If you would like to get a further insight into what Madrid has to offer I also have a video over on YouTube.

Have you been to Madrid do you have any recommendations? Is it somewhere you would like to go?

*Pictures by me and Pablo from Shed Collective

 

 

 

8 comments

  1. lilylipstick says:

    Such lovely photos. I visited Madrid at this time two years ago and all the restaurants I’d researched to go to were shut for the month! x

    1. Emma says:

      That was exactly the same as us but sometimes you have just got to go with the flow and not let unforeseen circumstances ruin your trip.

  2. adales8 says:

    I really like to browse the aisles in other places, so I totally get what you mean!
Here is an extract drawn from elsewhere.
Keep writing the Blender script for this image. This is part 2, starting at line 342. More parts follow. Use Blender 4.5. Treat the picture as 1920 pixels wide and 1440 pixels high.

I find food fascinating in every situation but especially in other countries. And I love that last photo of you! xx

    1. Emma says:

      Ha ha thank you that was my awful attempt at rowing face! I think I might be obsessed with food but I am glad that its not just me.

  3. Britt says:

    It’s always comforting to find other people who share your quirks – like visiting foreign supermarkets. I love wandering the aisles and discovering the different products that exist overseas – and I always make a point of trying a local chocolate bar, and a local soft drink (and a local flavour of crisps, if they have one).

    1. Emma says:

      I do exactly the same we come out with bags of random stuff that I would never even dream of buying in the UK

  4. profemaleblogger says:

    You look like you’re having so much fun! I’ve always wanted to go to Madrid but sadly it’s still on my bucket list. Would you say it’s too hot to go in August?

    Beth x

    1. Emma says:

      I would say give Madrid a miss in August as everything is closed due to the heat, but is I think would be an amazing city to visit at another time.